Written instruction: Copy down all of the data underneath, exactly as shown.

Data block:
◆ ◆ ◆ ◆ ◆ ◆ ◆
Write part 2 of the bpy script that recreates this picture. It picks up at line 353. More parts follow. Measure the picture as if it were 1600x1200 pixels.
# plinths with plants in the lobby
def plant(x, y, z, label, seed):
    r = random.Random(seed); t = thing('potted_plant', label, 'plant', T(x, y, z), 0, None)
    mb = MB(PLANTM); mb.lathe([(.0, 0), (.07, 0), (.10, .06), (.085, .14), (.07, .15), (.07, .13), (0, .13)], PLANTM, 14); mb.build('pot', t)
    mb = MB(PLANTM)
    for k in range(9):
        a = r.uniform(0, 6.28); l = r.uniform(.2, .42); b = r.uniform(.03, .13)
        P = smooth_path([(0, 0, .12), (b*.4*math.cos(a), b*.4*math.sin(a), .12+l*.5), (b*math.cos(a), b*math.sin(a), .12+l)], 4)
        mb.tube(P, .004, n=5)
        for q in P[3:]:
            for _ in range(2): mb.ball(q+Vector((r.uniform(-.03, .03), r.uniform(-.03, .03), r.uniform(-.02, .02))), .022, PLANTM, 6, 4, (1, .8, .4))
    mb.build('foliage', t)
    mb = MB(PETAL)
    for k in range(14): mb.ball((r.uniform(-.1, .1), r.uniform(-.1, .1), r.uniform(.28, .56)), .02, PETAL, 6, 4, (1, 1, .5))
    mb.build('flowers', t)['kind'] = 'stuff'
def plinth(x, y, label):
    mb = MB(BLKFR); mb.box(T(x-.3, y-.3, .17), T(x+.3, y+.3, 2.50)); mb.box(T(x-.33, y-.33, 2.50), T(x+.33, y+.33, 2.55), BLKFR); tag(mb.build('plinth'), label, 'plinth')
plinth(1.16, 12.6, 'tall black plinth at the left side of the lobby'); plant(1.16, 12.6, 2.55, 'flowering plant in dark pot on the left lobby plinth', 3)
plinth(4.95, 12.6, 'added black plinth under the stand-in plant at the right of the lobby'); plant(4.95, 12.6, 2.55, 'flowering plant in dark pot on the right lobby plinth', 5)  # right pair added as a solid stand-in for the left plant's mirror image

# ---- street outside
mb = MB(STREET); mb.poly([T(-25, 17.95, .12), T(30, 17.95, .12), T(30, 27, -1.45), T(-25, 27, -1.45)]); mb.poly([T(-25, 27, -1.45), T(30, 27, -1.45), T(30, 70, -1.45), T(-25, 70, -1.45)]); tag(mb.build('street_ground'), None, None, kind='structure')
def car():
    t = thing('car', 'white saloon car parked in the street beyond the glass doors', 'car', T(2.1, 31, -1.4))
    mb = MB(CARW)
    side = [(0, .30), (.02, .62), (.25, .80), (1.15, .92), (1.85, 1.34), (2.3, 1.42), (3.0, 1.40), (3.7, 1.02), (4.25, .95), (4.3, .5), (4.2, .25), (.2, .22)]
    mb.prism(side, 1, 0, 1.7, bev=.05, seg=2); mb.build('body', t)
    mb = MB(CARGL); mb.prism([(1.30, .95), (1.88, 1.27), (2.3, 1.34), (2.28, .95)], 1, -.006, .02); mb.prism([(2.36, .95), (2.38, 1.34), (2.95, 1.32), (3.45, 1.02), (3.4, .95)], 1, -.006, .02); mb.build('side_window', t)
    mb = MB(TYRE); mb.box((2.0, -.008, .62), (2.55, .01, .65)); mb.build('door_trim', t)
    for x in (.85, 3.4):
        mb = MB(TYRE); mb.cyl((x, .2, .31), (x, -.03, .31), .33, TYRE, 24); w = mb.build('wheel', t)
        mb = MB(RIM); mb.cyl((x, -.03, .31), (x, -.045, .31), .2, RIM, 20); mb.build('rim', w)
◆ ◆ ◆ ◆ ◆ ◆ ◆
Answer to the exercise:
Write part 2 of the bpy script that recreates this picture. It picks up at line 353. More parts follow. Measure the picture as if it were 1600x1200 pixels.
# plinths with plants in the lobby
def plant(x, y, z, label, seed):
    r = random.Random(seed); t = thing('potted_plant', label, 'plant', T(x, y, z), 0, None)
    mb = MB(PLANTM); mb.lathe([(.0, 0), (.07, 0), (.10, .06), (.085, .14), (.07, .15), (.07, .13), (0, .13)], PLANTM, 14); mb.build('pot', t)
    mb = MB(PLANTM)
    for k in range(9):
        a = r.uniform(0, 6.28); l = r.uniform(.2, .42); b = r.uniform(.03, .13)
        P = smooth_path([(0, 0, .12), (b*.4*math.cos(a), b*.4*math.sin(a), .12+l*.5), (b*math.cos(a), b*math.sin(a), .12+l)], 4)
        mb.tube(P, .004, n=5)
        for q in P[3:]:
            for _ in range(2): mb.ball(q+Vector((r.uniform(-.03, .03), r.uniform(-.03, .03), r.uniform(-.02, .02))), .022, PLANTM, 6, 4, (1, .8, .4))
    mb.build('foliage', t)
    mb = MB(PETAL)
    for k in range(14): mb.ball((r.uniform(-.1, .1), r.uniform(-.1, .1), r.uniform(.28, .56)), .02, PETAL, 6, 4, (1, 1, .5))
    mb.build('flowers', t)['kind'] = 'stuff'
def plinth(x, y, label):
    mb = MB(BLKFR); mb.box(T(x-.3, y-.3, .17), T(x+.3, y+.3, 2.50)); mb.box(T(x-.33, y-.33, 2.50), T(x+.33, y+.33, 2.55), BLKFR); tag(mb.build('plinth'), label, 'plinth')
plinth(1.16, 12.6, 'tall black plinth at the left side of the lobby'); plant(1.16, 12.6, 2.55, 'flowering plant in dark pot on the left lobby plinth', 3)
plinth(4.95, 12.6, 'added black plinth under the stand-in plant at the right of the lobby'); plant(4.95, 12.6, 2.55, 'flowering plant in dark pot on the right lobby plinth', 5)  # right pair added as a solid stand-in for the left plant's mirror image

# ---- street outside
mb = MB(STREET); mb.poly([T(-25, 17.95, .12), T(30, 17.95, .12), T(30, 27, -1.45), T(-25, 27, -1.45)]); mb.poly([T(-25, 27, -1.45), T(30, 27, -1.45), T(30, 70, -1.45), T(-25, 70, -1.45)]); tag(mb.build('street_ground'), None, None, kind='structure')
def car():
    t = thing('car', 'white saloon car parked in the street beyond the glass doors', 'car', T(2.1, 31, -1.4))
    mb = MB(CARW)
    side = [(0, .30), (.02, .62), (.25, .80), (1.15, .92), (1.85, 1.34), (2.3, 1.42), (3.0, 1.40), (3.7, 1.02), (4.25, .95), (4.3, .5), (4.2, .25), (.2, .22)]
    mb.prism(side, 1, 0, 1.7, bev=.05, seg=2); mb.build('body', t)
    mb = MB(CARGL); mb.prism([(1.30, .95), (1.88, 1.27), (2.3, 1.34), (2.28, .95)], 1, -.006, .02); mb.prism([(2.36, .95), (2.38, 1.34), (2.95, 1.32), (3.45, 1.02), (3.4, .95)], 1, -.006, .02); mb.build('side_window', t)
    mb = MB(TYRE); mb.box((2.0, -.008, .62), (2.55, .01, .65)); mb.build('door_trim', t)
    for x in (.85, 3.4):
        mb = MB(TYRE); mb.cyl((x, .2, .31), (x, -.03, .31), .33, TYRE, 24); w = mb.build('wheel', t)
        mb = MB(RIM); mb.cyl((x, -.03, .31), (x, -.045, .31), .2, RIM, 20); mb.build('rim', w)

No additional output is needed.